Joining the Linux Foundation

Monday, 27 August 2012

Today Twitter officially joins the Linux Foundation (@linuxfoundation), the nonprofit consortium dedicated to protecting and promoting the growth of the Linux operating system.

We have tens of thousands machines running all types of services that run a tweaked version of Linux. One reason we support Linux is that open source development lets us control our destiny — we are able to innovate faster given the flexibility to customize based on our needs. We also love the large, stable and mature development community with whom we can collaborate to move the state of the kernel forward. If you look at the latest Linux Development Report, there are more than 7,800 developers from 800 different companies contributing to make Linux better for everyone.

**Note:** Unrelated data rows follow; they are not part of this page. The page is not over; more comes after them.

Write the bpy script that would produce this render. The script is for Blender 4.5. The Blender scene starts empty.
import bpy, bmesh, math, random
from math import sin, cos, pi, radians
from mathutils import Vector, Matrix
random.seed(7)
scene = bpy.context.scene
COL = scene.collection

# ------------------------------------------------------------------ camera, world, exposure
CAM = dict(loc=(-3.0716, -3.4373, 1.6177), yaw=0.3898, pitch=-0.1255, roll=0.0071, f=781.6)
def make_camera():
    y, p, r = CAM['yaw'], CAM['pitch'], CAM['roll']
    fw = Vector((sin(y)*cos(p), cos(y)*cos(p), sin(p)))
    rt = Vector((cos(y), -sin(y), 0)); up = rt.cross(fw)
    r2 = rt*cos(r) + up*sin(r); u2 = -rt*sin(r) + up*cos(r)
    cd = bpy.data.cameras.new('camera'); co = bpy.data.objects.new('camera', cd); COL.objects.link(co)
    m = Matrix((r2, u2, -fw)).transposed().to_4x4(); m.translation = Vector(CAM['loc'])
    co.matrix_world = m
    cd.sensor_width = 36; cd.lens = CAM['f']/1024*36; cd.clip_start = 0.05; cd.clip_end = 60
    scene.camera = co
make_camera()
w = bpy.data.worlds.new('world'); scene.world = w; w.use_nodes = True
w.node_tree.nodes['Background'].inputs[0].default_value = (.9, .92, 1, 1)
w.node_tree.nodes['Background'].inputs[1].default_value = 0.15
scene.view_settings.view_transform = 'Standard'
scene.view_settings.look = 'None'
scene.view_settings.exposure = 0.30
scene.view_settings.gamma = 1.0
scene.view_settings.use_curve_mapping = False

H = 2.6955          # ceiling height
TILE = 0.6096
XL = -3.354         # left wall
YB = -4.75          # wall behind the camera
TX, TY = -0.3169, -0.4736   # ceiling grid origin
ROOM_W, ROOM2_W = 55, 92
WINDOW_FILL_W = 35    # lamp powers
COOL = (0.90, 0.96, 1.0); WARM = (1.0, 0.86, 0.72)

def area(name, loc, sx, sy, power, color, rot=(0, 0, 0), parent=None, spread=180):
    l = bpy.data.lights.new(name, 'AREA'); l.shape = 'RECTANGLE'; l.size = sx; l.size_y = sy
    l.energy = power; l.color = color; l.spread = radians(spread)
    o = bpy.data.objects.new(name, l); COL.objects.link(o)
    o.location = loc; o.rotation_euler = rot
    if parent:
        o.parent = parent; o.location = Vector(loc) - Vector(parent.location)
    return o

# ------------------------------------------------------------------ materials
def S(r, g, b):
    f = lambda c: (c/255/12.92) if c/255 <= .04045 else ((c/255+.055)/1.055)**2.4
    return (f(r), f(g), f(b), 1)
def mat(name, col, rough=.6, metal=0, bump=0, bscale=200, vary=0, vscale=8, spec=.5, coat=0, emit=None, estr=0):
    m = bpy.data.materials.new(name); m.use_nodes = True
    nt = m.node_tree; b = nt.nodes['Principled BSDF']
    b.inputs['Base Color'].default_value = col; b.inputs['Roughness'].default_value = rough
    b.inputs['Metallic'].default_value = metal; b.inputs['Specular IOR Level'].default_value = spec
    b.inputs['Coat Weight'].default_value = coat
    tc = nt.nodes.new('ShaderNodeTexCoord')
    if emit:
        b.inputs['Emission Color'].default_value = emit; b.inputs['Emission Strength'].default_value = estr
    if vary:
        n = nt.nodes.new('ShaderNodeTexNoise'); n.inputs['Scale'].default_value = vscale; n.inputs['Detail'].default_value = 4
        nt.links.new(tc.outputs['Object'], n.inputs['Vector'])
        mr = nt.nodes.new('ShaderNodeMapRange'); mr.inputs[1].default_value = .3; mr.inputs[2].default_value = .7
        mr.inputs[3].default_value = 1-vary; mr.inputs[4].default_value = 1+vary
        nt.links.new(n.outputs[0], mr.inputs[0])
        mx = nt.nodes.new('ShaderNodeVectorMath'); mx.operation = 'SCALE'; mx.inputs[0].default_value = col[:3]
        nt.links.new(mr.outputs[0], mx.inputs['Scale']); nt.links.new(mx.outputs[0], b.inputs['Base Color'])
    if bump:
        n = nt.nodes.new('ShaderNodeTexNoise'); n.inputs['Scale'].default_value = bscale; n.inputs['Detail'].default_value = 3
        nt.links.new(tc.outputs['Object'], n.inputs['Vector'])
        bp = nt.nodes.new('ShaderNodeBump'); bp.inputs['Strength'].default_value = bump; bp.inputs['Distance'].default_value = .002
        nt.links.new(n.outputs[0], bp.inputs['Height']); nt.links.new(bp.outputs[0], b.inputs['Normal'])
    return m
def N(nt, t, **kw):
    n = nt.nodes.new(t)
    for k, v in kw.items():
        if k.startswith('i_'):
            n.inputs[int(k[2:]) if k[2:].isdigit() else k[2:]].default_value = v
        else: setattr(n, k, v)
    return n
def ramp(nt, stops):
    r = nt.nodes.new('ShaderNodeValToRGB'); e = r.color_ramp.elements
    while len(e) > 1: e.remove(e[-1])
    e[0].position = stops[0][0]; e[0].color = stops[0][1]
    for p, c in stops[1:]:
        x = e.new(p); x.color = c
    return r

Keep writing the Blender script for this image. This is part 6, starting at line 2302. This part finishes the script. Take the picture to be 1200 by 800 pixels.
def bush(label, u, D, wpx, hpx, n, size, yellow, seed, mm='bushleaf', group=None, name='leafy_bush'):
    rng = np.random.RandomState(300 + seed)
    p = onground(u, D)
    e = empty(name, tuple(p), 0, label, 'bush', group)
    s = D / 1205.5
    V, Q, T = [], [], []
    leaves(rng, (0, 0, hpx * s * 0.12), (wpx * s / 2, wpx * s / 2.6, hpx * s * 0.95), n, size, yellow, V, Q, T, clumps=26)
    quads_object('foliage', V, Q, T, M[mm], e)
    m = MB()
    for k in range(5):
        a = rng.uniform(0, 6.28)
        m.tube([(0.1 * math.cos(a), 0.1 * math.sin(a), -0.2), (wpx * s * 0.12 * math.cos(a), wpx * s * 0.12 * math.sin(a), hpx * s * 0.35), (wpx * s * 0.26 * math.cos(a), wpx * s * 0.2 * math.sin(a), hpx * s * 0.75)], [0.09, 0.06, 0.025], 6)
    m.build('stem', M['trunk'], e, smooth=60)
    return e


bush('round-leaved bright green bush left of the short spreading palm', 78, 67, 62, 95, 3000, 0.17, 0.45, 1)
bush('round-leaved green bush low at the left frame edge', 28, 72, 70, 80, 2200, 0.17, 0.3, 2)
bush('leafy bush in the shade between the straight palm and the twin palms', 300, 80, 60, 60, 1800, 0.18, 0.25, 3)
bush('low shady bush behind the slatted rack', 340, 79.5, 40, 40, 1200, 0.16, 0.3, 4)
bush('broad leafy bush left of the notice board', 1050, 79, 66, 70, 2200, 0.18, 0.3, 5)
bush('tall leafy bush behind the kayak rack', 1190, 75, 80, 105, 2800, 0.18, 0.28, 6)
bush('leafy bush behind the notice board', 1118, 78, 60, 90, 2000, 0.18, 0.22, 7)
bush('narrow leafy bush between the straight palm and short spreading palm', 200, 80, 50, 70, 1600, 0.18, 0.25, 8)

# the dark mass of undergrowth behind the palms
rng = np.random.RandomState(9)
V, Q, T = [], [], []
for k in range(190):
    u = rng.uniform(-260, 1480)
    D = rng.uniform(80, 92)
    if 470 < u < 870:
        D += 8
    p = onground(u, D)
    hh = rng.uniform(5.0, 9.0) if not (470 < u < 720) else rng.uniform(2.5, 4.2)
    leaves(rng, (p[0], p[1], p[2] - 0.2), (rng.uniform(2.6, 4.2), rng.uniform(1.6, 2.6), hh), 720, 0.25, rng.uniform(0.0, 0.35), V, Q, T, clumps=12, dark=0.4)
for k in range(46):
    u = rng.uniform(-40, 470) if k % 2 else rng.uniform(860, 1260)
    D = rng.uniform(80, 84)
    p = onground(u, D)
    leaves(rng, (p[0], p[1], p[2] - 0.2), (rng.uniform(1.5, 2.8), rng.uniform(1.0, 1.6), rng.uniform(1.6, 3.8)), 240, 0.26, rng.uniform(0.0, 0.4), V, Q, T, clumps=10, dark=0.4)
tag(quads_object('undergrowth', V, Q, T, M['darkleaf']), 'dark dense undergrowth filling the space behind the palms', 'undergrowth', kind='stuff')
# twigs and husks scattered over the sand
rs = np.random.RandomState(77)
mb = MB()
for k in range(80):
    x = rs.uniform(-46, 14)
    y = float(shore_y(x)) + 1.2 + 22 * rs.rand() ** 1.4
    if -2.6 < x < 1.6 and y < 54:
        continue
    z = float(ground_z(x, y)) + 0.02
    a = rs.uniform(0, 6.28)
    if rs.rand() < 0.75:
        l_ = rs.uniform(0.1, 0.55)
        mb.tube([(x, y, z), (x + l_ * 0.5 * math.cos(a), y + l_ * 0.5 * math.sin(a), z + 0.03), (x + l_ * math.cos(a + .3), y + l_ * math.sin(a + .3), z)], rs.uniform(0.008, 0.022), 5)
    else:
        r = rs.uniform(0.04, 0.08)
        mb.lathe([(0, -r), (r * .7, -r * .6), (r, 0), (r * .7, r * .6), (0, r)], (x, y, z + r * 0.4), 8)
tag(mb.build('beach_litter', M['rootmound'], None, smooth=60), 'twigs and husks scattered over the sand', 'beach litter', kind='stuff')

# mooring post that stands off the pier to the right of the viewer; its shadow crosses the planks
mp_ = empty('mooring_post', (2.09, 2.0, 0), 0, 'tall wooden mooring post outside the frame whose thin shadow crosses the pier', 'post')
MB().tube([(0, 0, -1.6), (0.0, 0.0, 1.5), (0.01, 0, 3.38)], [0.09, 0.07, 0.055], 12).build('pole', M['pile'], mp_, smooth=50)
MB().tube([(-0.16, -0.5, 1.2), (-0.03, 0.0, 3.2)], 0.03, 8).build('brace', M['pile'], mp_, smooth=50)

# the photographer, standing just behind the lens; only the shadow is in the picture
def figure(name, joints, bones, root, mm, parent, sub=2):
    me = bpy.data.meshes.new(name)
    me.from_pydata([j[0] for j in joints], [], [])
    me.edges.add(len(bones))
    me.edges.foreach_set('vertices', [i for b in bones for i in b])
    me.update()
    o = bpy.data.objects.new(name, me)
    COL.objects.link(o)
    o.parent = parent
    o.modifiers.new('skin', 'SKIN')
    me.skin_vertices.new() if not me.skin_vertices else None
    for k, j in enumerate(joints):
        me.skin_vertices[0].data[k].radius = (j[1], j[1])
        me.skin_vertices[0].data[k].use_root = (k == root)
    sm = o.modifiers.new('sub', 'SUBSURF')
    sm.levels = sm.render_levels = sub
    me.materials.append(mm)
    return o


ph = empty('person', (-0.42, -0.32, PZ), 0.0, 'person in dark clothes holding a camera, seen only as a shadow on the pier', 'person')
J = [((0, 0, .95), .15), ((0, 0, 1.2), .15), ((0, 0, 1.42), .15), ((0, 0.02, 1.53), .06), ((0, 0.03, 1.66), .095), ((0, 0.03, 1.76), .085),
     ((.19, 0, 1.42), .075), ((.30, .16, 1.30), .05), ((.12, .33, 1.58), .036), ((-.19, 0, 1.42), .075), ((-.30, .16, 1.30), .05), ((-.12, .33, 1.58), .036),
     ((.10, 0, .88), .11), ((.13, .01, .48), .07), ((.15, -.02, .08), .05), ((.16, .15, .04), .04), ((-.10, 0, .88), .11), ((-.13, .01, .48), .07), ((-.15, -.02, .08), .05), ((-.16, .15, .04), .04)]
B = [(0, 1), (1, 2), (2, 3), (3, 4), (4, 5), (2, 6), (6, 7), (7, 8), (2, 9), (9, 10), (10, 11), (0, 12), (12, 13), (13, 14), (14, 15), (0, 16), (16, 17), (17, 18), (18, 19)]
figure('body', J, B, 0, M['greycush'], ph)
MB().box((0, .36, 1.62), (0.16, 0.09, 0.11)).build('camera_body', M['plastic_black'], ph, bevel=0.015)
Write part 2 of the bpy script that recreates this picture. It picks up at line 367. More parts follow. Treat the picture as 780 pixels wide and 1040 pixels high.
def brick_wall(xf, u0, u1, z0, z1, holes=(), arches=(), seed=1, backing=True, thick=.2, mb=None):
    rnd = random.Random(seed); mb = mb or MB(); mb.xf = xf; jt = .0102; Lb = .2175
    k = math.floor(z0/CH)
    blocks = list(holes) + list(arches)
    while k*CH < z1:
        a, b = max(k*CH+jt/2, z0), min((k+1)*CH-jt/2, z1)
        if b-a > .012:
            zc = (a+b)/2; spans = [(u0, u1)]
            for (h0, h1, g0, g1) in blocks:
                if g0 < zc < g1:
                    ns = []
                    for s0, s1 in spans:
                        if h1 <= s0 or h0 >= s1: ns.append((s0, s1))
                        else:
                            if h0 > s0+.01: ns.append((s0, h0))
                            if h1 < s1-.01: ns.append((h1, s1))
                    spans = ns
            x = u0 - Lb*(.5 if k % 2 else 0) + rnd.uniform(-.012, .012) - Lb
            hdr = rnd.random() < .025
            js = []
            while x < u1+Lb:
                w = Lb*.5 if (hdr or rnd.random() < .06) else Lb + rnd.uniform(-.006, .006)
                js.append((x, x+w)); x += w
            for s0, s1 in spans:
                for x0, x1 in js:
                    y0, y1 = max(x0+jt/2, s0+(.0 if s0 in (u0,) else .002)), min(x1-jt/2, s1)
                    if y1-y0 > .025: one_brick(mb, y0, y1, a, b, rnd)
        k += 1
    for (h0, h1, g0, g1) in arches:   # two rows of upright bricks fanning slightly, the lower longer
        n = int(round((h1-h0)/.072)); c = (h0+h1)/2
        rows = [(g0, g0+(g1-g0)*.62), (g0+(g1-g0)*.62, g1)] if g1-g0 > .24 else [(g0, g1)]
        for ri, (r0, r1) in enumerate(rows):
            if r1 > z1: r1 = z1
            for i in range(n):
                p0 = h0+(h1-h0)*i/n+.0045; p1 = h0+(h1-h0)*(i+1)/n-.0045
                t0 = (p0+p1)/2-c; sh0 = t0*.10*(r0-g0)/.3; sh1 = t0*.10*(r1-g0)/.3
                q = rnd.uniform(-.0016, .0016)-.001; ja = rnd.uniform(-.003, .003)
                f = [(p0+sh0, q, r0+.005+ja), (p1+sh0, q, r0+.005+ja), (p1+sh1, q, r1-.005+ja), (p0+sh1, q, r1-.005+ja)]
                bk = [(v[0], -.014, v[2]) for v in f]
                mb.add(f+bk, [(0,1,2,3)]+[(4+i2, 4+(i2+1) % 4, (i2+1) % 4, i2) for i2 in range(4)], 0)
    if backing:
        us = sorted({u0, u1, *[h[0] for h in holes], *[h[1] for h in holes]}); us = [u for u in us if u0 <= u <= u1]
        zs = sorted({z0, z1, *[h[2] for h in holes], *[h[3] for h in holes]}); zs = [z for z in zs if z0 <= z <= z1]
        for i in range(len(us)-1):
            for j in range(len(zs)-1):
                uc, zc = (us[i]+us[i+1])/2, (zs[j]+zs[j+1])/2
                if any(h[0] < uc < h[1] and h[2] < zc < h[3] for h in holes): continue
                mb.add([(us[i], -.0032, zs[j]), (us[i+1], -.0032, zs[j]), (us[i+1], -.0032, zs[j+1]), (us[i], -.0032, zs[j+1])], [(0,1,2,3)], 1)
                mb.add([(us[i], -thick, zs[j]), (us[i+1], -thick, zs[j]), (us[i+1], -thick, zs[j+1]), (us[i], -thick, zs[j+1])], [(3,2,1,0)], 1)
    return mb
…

We use a couple different kernel versions of Linux and tend to favor stability. As of today, we are mainly on the 2.6.39 kernel release. We tweak the kernel by adding some patches such as enhanced core dump functionality, UnionFS support and the ability to allow TCP congestion window to be set on a socket basis.

We expect to further customize the kernel to optimize it for our production environment and contribute some of the work upstream. If you’re interested in hacking on kernel performance at the scale of Twitter and participating in the Linux community, we’d love to hear from you and speak with you at LinuxCon this week.

And of course, we wish Linux a happy 21st birthday.